Rows from a 3D scene dataset:

◆ ◆ ◆ ◆ ◆ ◆ ◆

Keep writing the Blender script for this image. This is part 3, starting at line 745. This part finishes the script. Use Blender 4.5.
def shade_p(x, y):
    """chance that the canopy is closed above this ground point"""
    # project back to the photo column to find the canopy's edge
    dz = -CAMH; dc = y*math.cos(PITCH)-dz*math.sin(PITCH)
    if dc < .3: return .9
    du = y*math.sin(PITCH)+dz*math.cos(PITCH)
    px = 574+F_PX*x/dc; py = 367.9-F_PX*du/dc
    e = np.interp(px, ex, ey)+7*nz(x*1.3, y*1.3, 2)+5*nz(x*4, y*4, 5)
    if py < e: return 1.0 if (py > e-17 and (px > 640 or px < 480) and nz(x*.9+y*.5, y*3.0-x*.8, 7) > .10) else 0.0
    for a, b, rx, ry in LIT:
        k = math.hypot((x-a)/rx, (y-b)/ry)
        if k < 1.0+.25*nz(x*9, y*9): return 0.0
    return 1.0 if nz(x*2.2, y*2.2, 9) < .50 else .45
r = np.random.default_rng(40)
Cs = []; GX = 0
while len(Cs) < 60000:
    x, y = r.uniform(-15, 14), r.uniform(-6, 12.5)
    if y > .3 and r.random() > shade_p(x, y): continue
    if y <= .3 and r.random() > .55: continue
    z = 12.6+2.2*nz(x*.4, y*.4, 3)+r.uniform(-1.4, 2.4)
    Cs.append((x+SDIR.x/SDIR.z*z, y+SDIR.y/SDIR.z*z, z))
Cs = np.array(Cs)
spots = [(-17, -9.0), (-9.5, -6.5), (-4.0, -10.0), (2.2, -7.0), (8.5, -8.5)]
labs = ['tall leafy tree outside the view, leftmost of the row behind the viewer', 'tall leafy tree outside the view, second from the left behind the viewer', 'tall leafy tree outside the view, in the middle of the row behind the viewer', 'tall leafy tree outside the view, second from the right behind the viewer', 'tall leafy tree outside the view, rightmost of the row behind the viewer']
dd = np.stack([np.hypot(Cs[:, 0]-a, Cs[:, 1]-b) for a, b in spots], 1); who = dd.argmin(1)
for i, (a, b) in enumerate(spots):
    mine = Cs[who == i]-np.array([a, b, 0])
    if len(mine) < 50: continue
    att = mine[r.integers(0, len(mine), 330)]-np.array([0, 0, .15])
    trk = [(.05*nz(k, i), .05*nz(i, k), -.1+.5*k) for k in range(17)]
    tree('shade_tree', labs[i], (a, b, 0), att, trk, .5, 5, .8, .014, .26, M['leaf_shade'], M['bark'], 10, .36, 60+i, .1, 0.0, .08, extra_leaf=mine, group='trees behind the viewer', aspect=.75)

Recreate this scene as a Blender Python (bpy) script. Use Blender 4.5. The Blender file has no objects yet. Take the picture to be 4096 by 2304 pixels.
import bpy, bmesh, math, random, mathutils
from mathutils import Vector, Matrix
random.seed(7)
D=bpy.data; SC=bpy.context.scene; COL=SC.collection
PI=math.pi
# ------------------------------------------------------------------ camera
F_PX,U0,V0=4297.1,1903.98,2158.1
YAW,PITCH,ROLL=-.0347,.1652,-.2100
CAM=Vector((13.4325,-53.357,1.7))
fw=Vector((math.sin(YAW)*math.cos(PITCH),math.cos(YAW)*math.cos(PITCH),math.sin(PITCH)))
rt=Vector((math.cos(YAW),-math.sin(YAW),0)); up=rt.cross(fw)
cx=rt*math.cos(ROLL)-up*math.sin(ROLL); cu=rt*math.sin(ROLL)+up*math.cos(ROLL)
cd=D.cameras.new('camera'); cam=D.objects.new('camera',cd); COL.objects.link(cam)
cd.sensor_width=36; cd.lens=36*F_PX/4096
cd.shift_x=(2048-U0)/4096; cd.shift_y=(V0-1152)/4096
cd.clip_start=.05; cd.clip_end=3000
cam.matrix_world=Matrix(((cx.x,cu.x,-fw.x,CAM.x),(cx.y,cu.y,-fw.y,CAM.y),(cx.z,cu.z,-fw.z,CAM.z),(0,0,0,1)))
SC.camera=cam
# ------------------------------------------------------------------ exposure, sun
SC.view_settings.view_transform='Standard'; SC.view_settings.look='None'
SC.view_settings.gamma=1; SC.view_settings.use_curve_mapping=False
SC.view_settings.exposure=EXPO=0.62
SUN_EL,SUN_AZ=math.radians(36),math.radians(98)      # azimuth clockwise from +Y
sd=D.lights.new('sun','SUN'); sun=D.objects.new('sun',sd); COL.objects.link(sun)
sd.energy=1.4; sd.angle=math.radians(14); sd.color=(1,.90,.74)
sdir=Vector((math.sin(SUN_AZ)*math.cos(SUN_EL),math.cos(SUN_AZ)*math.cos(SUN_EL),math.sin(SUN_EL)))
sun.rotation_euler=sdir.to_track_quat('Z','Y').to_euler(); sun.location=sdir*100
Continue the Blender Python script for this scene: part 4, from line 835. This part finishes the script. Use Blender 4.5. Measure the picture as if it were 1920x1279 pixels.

◆ ◆ ◆ ◆ ◆ ◆ ◆

WORK REQUIRED: Search the entries for the word "script", then list each line that holds it.

WRITTEN ANSWER:
Keep writing the Blender script for this image. This is part 3, starting at line 745. This part finishes the script. Use Blender 4.5.
Recreate this scene as a Blender Python (bpy) script. Use Blender 4.5. The Blender file has no objects yet. Take the picture to be 4096 by 2304 pixels.
Continue the Blender Python script for this scene: part 4, from line 835. This part finishes the script. Use Blender 4.5. Measure the picture as if it were 1920x1279 pixels.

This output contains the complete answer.